START

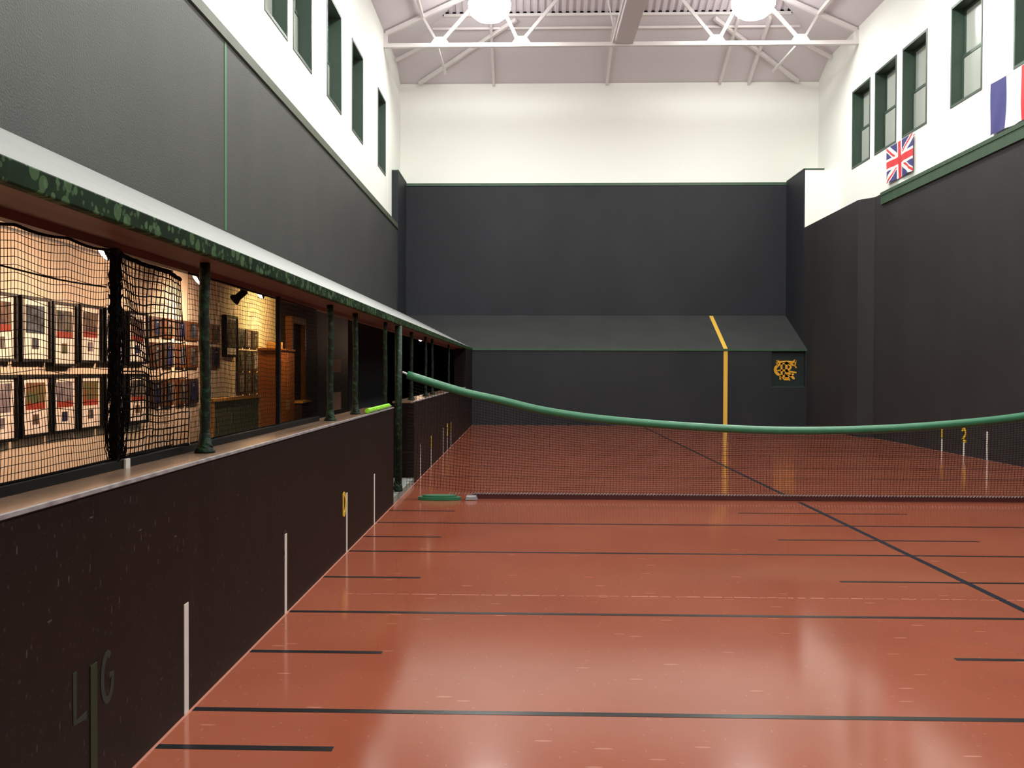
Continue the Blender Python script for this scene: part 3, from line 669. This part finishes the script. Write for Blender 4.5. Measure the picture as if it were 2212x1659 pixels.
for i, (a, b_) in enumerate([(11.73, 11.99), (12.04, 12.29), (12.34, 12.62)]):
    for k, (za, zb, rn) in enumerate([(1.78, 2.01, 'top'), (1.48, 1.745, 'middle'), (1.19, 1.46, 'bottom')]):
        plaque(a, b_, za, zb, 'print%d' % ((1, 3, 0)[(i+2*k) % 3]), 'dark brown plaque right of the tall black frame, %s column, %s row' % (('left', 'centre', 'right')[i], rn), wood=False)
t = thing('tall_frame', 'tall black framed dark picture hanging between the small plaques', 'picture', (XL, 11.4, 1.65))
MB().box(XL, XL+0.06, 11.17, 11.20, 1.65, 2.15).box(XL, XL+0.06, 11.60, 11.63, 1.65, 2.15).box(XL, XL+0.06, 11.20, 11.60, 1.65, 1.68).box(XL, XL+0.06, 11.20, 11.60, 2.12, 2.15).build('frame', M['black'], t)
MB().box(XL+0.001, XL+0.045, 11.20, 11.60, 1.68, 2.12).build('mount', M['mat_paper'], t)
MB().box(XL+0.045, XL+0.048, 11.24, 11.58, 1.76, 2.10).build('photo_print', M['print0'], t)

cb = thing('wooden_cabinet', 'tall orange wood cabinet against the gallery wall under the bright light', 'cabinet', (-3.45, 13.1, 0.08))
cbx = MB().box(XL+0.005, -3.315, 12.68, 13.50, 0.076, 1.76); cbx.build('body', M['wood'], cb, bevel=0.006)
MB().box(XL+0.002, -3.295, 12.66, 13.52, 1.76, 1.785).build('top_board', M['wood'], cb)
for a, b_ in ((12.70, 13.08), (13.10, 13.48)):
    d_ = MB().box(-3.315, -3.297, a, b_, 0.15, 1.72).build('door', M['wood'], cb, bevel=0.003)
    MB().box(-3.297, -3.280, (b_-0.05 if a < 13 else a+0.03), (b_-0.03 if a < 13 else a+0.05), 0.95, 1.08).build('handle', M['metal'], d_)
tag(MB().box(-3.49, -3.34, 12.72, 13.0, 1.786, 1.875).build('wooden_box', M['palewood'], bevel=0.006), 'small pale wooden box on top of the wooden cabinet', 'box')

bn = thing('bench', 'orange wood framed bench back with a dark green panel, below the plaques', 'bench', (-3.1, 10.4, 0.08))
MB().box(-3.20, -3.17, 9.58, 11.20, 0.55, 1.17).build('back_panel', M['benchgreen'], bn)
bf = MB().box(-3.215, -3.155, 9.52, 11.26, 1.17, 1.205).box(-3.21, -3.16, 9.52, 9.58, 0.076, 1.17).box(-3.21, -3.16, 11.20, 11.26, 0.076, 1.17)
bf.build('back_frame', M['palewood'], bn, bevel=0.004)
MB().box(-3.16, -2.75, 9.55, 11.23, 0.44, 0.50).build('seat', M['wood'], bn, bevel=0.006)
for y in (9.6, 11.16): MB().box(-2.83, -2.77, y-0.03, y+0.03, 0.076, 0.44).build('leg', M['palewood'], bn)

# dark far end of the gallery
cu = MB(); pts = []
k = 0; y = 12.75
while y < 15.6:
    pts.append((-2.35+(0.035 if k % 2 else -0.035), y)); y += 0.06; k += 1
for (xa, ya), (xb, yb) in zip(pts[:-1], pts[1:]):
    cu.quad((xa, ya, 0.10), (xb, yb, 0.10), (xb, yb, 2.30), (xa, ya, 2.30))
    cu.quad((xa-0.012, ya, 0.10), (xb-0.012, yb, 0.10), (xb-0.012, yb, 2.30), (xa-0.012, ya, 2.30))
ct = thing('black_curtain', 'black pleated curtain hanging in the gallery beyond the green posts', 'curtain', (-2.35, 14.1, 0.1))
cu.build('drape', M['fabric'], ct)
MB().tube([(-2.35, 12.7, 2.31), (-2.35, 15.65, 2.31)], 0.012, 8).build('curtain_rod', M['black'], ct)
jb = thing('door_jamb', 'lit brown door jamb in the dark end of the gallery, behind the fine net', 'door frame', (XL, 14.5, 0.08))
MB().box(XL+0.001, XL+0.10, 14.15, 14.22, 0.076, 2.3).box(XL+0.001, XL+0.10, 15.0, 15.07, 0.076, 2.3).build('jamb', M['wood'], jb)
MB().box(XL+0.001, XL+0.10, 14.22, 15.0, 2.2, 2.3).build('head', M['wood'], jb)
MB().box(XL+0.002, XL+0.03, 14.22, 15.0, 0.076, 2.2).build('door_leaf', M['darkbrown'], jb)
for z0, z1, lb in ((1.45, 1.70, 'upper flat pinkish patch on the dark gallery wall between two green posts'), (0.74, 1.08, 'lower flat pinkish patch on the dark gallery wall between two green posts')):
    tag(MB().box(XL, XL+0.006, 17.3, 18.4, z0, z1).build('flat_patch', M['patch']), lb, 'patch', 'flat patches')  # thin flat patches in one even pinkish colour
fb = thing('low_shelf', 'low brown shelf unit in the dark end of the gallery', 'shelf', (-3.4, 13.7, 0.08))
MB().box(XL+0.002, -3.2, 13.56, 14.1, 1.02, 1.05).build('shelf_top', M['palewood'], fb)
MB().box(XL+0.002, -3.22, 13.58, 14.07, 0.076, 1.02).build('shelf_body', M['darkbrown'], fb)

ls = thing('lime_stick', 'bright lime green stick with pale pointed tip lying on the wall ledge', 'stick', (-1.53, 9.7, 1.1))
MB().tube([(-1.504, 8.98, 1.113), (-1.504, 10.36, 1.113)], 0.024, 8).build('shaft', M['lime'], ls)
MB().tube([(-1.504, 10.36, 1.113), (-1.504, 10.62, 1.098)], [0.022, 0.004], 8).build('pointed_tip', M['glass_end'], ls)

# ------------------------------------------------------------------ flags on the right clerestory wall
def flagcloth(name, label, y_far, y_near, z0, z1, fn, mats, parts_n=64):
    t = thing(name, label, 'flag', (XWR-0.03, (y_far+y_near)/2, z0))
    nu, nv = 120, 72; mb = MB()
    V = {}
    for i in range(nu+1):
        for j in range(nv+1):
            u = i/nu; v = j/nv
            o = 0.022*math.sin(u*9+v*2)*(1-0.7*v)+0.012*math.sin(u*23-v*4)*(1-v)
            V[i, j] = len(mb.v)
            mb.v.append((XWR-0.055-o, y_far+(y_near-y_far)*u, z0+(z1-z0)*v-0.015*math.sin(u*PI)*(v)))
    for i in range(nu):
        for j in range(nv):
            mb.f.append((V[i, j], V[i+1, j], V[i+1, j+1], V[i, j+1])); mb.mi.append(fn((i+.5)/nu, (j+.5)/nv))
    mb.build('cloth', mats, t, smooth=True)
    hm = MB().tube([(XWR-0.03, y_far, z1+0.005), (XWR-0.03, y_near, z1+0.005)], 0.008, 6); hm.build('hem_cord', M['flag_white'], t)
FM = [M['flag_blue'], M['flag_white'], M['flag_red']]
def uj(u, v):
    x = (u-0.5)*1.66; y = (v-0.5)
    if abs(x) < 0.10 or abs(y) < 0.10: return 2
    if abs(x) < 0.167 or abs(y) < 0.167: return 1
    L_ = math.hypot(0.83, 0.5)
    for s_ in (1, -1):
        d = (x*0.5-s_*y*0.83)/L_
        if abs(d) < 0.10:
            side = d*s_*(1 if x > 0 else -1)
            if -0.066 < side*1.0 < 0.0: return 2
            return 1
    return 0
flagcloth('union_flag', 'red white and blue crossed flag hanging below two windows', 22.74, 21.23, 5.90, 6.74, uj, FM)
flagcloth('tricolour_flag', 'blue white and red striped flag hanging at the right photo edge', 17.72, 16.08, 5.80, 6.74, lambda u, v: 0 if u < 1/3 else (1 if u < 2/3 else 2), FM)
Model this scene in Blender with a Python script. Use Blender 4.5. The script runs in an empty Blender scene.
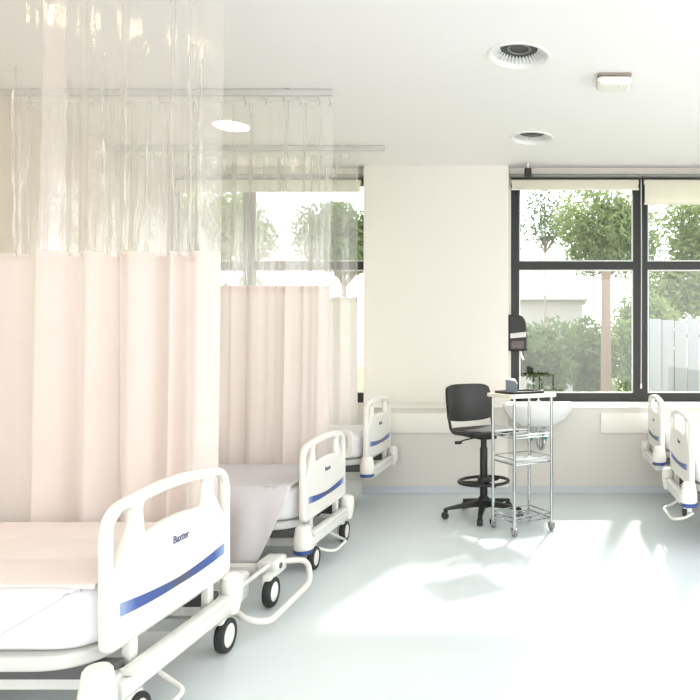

END

**Task details:**
Copy out the lines that hold "this".

**Expected output:**
Continue the Blender Python script for this scene: part 3, from line 669. This part finishes the script. Write for Blender 4.5. Measure the picture as if it were 2212x1659 pixels.
Model this scene in Blender with a Python script. Use Blender 4.5. The script runs in an empty Blender scene.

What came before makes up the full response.